Marcel Duchamp. La vie à crédit,
de Bernard Marcadé, Paris, Flammarion, coll. Grandes biographies, 2007 // Système D, Jacques Caumont et Françoise Le Penven, Fayard, 2010 // Un échec matrimonial. Le cœur de la mariée mise à nu par son célibataire même, de Sarazin-Levassor Lydie, Les Presses du Réel, 2004 // I Shock Myself, de Beatrice Wood, San Francisco, Chronicle
Books, 1992 // Duchamp, A biography, de Tomkins Calvin, New York, Henry Holt, 1996 // L’Empreinte, de Georges Didi-Huberman, Paris, Éd. du Centre-Pompidou,
1997.
CET ARTICLE FAIT PARTIE D’UN DOSSIER EN TROIS PARTIES : «Duchamp : «une horreur presque maladive de tout poil»» ; «Marcel, martyr de l’amour ?»
; «Jules et Jim : une histoire vraie»
EN SAVOIR PLUS : «Art contemporain, le scandale comme moteur ?»
NOTES
(1) Système D, Jacques Caumont et Françoise Le Penven, Fayard, 2010.
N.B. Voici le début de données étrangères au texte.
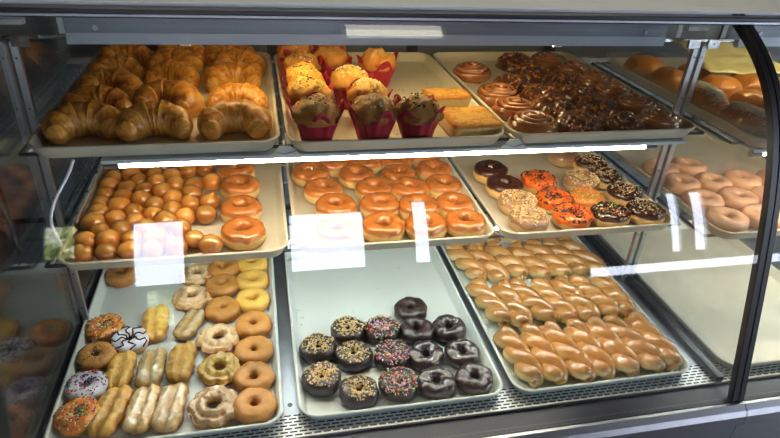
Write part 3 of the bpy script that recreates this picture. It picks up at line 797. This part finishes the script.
def muffin(seed, kind):
    mat = M['muffin_y'] if kind in ('gold', 'oat') else M['muffin']
    b = dome('muffin', mat, .0435, .0435, .034, seed, .0062, base=.052, freq=42)
    # pleated tulip paper with pointed corners
    nu, nv = 72, 9; V = []; rnd = random.Random(seed); a0 = rnd.uniform(0, 2)
    for i in range(nu):
        u = 2 * PI * i / nu; w4 = abs(math.cos(2 * (u - a0))) ** 3; H = .047 + .038 * w4 * (.75 + .35 * nz((math.cos(u), math.sin(u), 0), 1, seed)); pl = .0022 * math.sin(u * 12)
        for j in range(nv):
            q = j / (nv - 1); r = .028 + .015 * q + pl * q + .010 * w4 * max(0, q - .55) * 2; V.append((r * math.cos(u), r * math.sin(u), .0008 + H * q))
    o = mesh_obj('paper_wrapper', V, grid_faces(nu, nv, True, False) + [tuple(i * nv for i in range(nu))[::-1]], M['paper'], b)
    sm = o.modifiers.new('thickness', 'SOLIDIFY'); sm.thickness = .0006
    top = {'oat': [M['nut_pale'], M['peanut']], 'gold': [M['brown_bits'], M['c_yellow']], 'seed': [M['nut_pale']], 'brown': [M['brown_bits'], M['peanut']], 'dark': [M['c_black']]}.get(kind)
    if top:
        mb = MB()
        for _ in range({'oat': 130, 'gold': 90, 'seed': 60, 'brown': 80, 'dark': 40}[kind]):
            u = rnd.uniform(0, 2 * PI); q = rnd.random() ** .5 * .88; z = .053 + .034 * math.sqrt(1 - q ** 2.6) + .0025; s = rnd.uniform(.0018, .0036)
            mb.blob((.041 * q * math.cos(u), .041 * q * math.sin(u), z), s, s * .8, s * .5, basis(Vector((math.cos(u) * q, math.sin(u) * q, 1)).normalized()), rnd.randrange(len(top)), .3)
        t = mb.build('topping', top, b); t['kind'] = 'stuff'
    return b


def slab(name, mat, w_, d, h, seed):
    nu, nv = 48, 12; V = []
    for i in range(nu):
        u = 2 * PI * i / nu; c, s = math.cos(u), math.sin(u); e = .28; bx = math.copysign(abs(c) ** e, c); by = math.copysign(abs(s) ** e, s)
        for j in range(nv):
            if j < 6: k, z = 1 - .02 * (j == 0), h * .86 * j / 5
            else: q = (j - 5) / 6; k, z = 1 - q ** 1.5 * .995, h * (.86 + .14 * min(1, q * 2.2) ** .6)
            p = Vector((w_ / 2 * bx * k, d / 2 * by * k, z)); p += Vector((bx, by, .6)) * (nz(p, 45, seed) * .0030 + nz(p, 160, seed) * .0014) * (j > 0); V.append(p)
    return mesh_obj(name, V, grid_faces(nu, nv, True, False) + [tuple(i * nv for i in range(nu))[::-1], tuple(i * nv + nv - 1 for i in range(nu))], mat)


def sphere_hole(seed):
    V = []; nu, nv = 26, 16; rnd = random.Random(seed); ex = rnd.uniform(1.0, 1.14)
    for i in range(nu):
        u = 2 * PI * i / nu
        for j in range(nv):
            t = -PI / 2 + PI * (j + .5) / nv; c, s = math.cos(t), math.sin(t)
            d = Vector((c * math.cos(u) * ex, c * math.sin(u), s * .92)); r = .0232 * (1 + .06 * nz(d, 1.3, seed) + .025 * nz(d, 4, seed))
            p = d * r + Vector((0, 0, .0212)); p.z = max(0, p.z); V.append(p)
    return mesh_obj('donut_hole', V, grid_faces(nu, nv, True, False) + [tuple(i * nv for i in range(nu))[::-1], tuple(i * nv + nv - 1 for i in range(nu))], M['hole'])


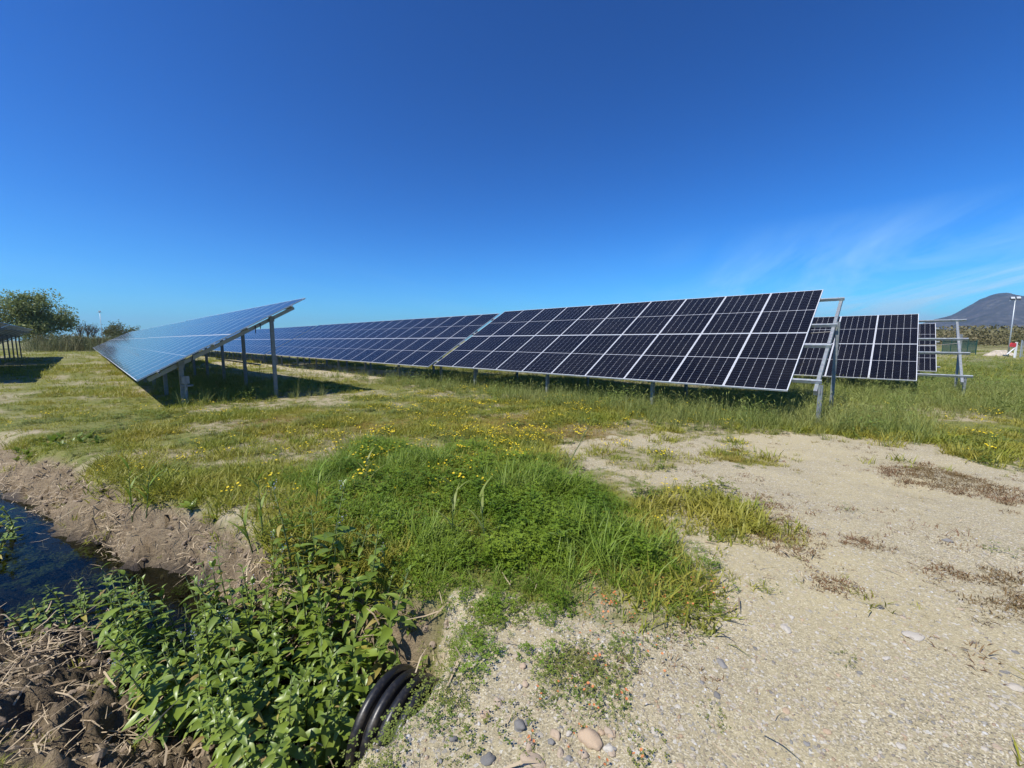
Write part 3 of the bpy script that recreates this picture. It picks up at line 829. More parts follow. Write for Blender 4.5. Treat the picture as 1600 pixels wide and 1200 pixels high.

(2) Biographie de Henri-PIerre Roché par gmcceda sur le site de la médiathèque entre dore et allier.
(3) Henri-Pierre Roché, Victor, in cat. L’œuvre de Marcel
Duchamp, Paris, MNAM, Centre Georges Pompidou (4 tomes), 1977.
(4) Henri-Pierre Roché, «Hommage à Marcel Duchamp»,
1952, repris dans Écrits sur l’art, Marseille, André Dimanche
éditeur, 1998.
(5) En 1917, Beatrice
devient l’éditrice d’une revue dadaïste (The Blind Man). On la surnomme Mama
of Dada. Duchamp l’incite à présenter ses oeuvres, lors d’une exposition de
la Société des Artistes Indépendants, à laquelle il participe, ou plutôt tente
de participer avec… son urinoir, qui est refusé. Plus tard, la vie sépare Beatrice de Duchamp et Roché : elle est forcé d’épouser un homme qu’elle n’aime
pas et dont elle finira par divorcer quelques années plus tard. Entre-temps
Roché est rentré en France.
(6) Beatrice Wood, I Shock Myself, San Francisco, Chronicle
Books, 1992, p. 24. Cité par Alain Boton (Duchamp par lui-même, ou presque).
(7) Michel Leiris, Journal, (4 juillet 1977), Paris, Gallimard, 1992, p.
511. Cité par Alain Boton (Duchamp par lui-même, ou presque).
(8) En 2017, «l’immense amour de
Marcel Duchamp fait l’objet d’un documentaire», réalisé au Brésil sous le
titre «Maria. Don’t forget I come from the tropics». Pour la plupart des
experts, ça ne fait pas l’ombre d’un doute : Marcel Duchamp, le libertin, «le plus cynique et farceur artiste du XXe siècle», a certainement succombé aux
charmes de Maria Martins (1894-1973), épouse de l’ambassadeur du Brésil aux
Etats-Unis : une femme mariée, certes «mais très libre et frondeuse»,
comme l’explique Judith Benhamou qui a vu le documentaire. «Maria est
l’archétype de la femme fatale qui va ensorceler le glacial Duchamp. Dans une
poésie elle lui écrit en français : “Longtemps même après ma mort /
Longtemps après ta mort/ Je veux te torturer/ Je veux que ma pensée comme un
serpent de feu/ S’enroule autour de ton corps sans te brûler/ Je veux te voir
perdu, asphyxié, errer dans le brouillard…” Et Marcel va errer puisque le
plus grand hymne à l’amour pour Maria est la création pendant 20 ans de son
œuvre ultime, Étant donnés, visible aujourd’hui au musée de
Philadelphie. Le corps de femme représenté en trois dimensions est celui de
Maria Martins.» (Source : article de Judith Benhamou, Les Echos.fr)
(9) J’emprunte l’expression «piège herméneutique» à la sociologue de l’art Nathalie Heinich (un échange en septembre 2017).